__Data segment__:
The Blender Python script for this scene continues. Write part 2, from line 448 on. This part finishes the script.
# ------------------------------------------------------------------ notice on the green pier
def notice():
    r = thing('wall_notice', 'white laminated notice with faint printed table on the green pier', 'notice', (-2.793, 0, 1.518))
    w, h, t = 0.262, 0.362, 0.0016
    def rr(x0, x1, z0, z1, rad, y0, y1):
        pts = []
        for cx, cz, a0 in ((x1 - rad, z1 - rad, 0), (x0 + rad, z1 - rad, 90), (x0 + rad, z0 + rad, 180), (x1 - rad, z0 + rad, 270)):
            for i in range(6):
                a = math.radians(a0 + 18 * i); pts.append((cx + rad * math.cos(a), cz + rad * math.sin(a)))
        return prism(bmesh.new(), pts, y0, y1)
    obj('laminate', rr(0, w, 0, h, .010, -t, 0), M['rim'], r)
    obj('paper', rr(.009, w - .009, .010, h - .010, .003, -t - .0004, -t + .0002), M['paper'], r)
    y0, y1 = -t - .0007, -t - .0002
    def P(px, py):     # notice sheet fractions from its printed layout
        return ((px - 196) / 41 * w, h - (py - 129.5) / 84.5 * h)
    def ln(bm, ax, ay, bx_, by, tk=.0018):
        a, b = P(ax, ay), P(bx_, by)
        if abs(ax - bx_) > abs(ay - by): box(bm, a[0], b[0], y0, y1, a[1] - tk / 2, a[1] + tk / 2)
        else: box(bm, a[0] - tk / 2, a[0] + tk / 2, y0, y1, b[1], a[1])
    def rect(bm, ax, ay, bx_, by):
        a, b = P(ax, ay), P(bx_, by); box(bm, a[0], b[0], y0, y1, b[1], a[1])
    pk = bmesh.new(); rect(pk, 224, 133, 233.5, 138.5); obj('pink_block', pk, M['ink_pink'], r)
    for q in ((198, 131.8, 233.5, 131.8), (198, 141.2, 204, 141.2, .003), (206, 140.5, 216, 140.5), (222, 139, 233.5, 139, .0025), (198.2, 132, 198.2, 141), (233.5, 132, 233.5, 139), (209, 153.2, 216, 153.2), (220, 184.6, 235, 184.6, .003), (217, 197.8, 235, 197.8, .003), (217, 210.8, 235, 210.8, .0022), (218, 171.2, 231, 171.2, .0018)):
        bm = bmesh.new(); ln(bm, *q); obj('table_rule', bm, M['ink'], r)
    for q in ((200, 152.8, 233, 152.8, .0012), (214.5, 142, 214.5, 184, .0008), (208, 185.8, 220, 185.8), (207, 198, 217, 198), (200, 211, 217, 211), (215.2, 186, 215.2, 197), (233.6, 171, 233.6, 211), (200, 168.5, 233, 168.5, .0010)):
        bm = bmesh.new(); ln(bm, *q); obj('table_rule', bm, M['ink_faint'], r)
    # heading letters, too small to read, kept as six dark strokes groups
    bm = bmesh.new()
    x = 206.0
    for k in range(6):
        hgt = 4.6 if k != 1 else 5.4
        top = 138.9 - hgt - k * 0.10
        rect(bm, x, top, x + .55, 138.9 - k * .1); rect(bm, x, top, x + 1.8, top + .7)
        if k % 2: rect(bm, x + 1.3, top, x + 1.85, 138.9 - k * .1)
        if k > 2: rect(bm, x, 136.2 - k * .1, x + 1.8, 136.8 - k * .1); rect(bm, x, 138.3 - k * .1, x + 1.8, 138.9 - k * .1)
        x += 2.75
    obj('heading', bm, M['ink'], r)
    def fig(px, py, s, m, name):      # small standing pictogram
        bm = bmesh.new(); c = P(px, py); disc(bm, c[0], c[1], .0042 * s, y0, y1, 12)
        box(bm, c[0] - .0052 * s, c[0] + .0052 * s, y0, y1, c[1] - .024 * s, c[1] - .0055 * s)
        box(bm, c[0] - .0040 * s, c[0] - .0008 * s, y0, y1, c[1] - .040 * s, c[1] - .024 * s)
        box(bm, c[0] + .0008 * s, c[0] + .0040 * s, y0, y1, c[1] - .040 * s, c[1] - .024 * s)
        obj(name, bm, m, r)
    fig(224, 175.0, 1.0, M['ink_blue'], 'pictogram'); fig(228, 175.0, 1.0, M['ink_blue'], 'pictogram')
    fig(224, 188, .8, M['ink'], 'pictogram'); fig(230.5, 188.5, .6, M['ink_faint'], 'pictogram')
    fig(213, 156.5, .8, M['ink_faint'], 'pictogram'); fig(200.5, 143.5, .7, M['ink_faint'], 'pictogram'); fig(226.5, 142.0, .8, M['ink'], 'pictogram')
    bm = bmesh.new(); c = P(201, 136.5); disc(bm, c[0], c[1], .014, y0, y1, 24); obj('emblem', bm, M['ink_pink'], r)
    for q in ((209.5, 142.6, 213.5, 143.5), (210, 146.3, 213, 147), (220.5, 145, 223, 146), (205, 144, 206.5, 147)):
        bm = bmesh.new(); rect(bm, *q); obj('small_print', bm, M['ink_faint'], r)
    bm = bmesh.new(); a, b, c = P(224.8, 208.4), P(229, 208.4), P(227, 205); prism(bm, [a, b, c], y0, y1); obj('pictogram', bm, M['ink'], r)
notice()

__Required task__: Reproduce the listing above verbatim, from first line to last.

__Reply__:
The Blender Python script for this scene continues. Write part 2, from line 448 on. This part finishes the script.
# ------------------------------------------------------------------ notice on the green pier
def notice():
    r = thing('wall_notice', 'white laminated notice with faint printed table on the green pier', 'notice', (-2.793, 0, 1.518))
    w, h, t = 0.262, 0.362, 0.0016
    def rr(x0, x1, z0, z1, rad, y0, y1):
        pts = []
        for cx, cz, a0 in ((x1 - rad, z1 - rad, 0), (x0 + rad, z1 - rad, 90), (x0 + rad, z0 + rad, 180), (x1 - rad, z0 + rad, 270)):
            for i in range(6):
                a = math.radians(a0 + 18 * i); pts.append((cx + rad * math.cos(a), cz + rad * math.sin(a)))
        return prism(bmesh.new(), pts, y0, y1)
    obj('laminate', rr(0, w, 0, h, .010, -t, 0), M['rim'], r)
    obj('paper', rr(.009, w - .009, .010, h - .010, .003, -t - .0004, -t + .0002), M['paper'], r)
    y0, y1 = -t - .0007, -t - .0002
    def P(px, py):     # notice sheet fractions from its printed layout
        return ((px - 196) / 41 * w, h - (py - 129.5) / 84.5 * h)
    def ln(bm, ax, ay, bx_, by, tk=.0018):
        a, b = P(ax, ay), P(bx_, by)
        if abs(ax - bx_) > abs(ay - by): box(bm, a[0], b[0], y0, y1, a[1] - tk / 2, a[1] + tk / 2)
        else: box(bm, a[0] - tk / 2, a[0] + tk / 2, y0, y1, b[1], a[1])
    def rect(bm, ax, ay, bx_, by):
        a, b = P(ax, ay), P(bx_, by); box(bm, a[0], b[0], y0, y1, b[1], a[1])
    pk = bmesh.new(); rect(pk, 224, 133, 233.5, 138.5); obj('pink_block', pk, M['ink_pink'], r)
    for q in ((198, 131.8, 233.5, 131.8), (198, 141.2, 204, 141.2, .003), (206, 140.5, 216, 140.5), (222, 139, 233.5, 139, .0025), (198.2, 132, 198.2, 141), (233.5, 132, 233.5, 139), (209, 153.2, 216, 153.2), (220, 184.6, 235, 184.6, .003), (217, 197.8, 235, 197.8, .003), (217, 210.8, 235, 210.8, .0022), (218, 171.2, 231, 171.2, .0018)):
        bm = bmesh.new(); ln(bm, *q); obj('table_rule', bm, M['ink'], r)
    for q in ((200, 152.8, 233, 152.8, .0012), (214.5, 142, 214.5, 184, .0008), (208, 185.8, 220, 185.8), (207, 198, 217, 198), (200, 211, 217, 211), (215.2, 186, 215.2, 197), (233.6, 171, 233.6, 211), (200, 168.5, 233, 168.5, .0010)):
        bm = bmesh.new(); ln(bm, *q); obj('table_rule', bm, M['ink_faint'], r)
    # heading letters, too small to read, kept as six dark strokes groups
    bm = bmesh.new()
    x = 206.0
    for k in range(6):
        hgt = 4.6 if k != 1 else 5.4
        top = 138.9 - hgt - k * 0.10
        rect(bm, x, top, x + .55, 138.9 - k * .1); rect(bm, x, top, x + 1.8, top + .7)
        if k % 2: rect(bm, x + 1.3, top, x + 1.85, 138.9 - k * .1)
        if k > 2: rect(bm, x, 136.2 - k * .1, x + 1.8, 136.8 - k * .1); rect(bm, x, 138.3 - k * .1, x + 1.8, 138.9 - k * .1)
        x += 2.75
    obj('heading', bm, M['ink'], r)
    def fig(px, py, s, m, name):      # small standing pictogram
        bm = bmesh.new(); c = P(px, py); disc(bm, c[0], c[1], .0042 * s, y0, y1, 12)
        box(bm, c[0] - .0052 * s, c[0] + .0052 * s, y0, y1, c[1] - .024 * s, c[1] - .0055 * s)
        box(bm, c[0] - .0040 * s, c[0] - .0008 * s, y0, y1, c[1] - .040 * s, c[1] - .024 * s)
        box(bm, c[0] + .0008 * s, c[0] + .0040 * s, y0, y1, c[1] - .040 * s, c[1] - .024 * s)
        obj(name, bm, m, r)
    fig(224, 175.0, 1.0, M['ink_blue'], 'pictogram'); fig(228, 175.0, 1.0, M['ink_blue'], 'pictogram')
    fig(224, 188, .8, M['ink'], 'pictogram'); fig(230.5, 188.5, .6, M['ink_faint'], 'pictogram')
    fig(213, 156.5, .8, M['ink_faint'], 'pictogram'); fig(200.5, 143.5, .7, M['ink_faint'], 'pictogram'); fig(226.5, 142.0, .8, M['ink'], 'pictogram')
    bm = bmesh.new(); c = P(201, 136.5); disc(bm, c[0], c[1], .014, y0, y1, 24); obj('emblem', bm, M['ink_pink'], r)
    for q in ((209.5, 142.6, 213.5, 143.5), (210, 146.3, 213, 147), (220.5, 145, 223, 146), (205, 144, 206.5, 147)):
        bm = bmesh.new(); rect(bm, *q); obj('small_print', bm, M['ink_faint'], r)
    bm = bmesh.new(); a, b, c = P(224.8, 208.4), P(229, 208.4), P(227, 205); prism(bm, [a, b, c], y0, y1); obj('pictogram', bm, M['ink'], r)
notice()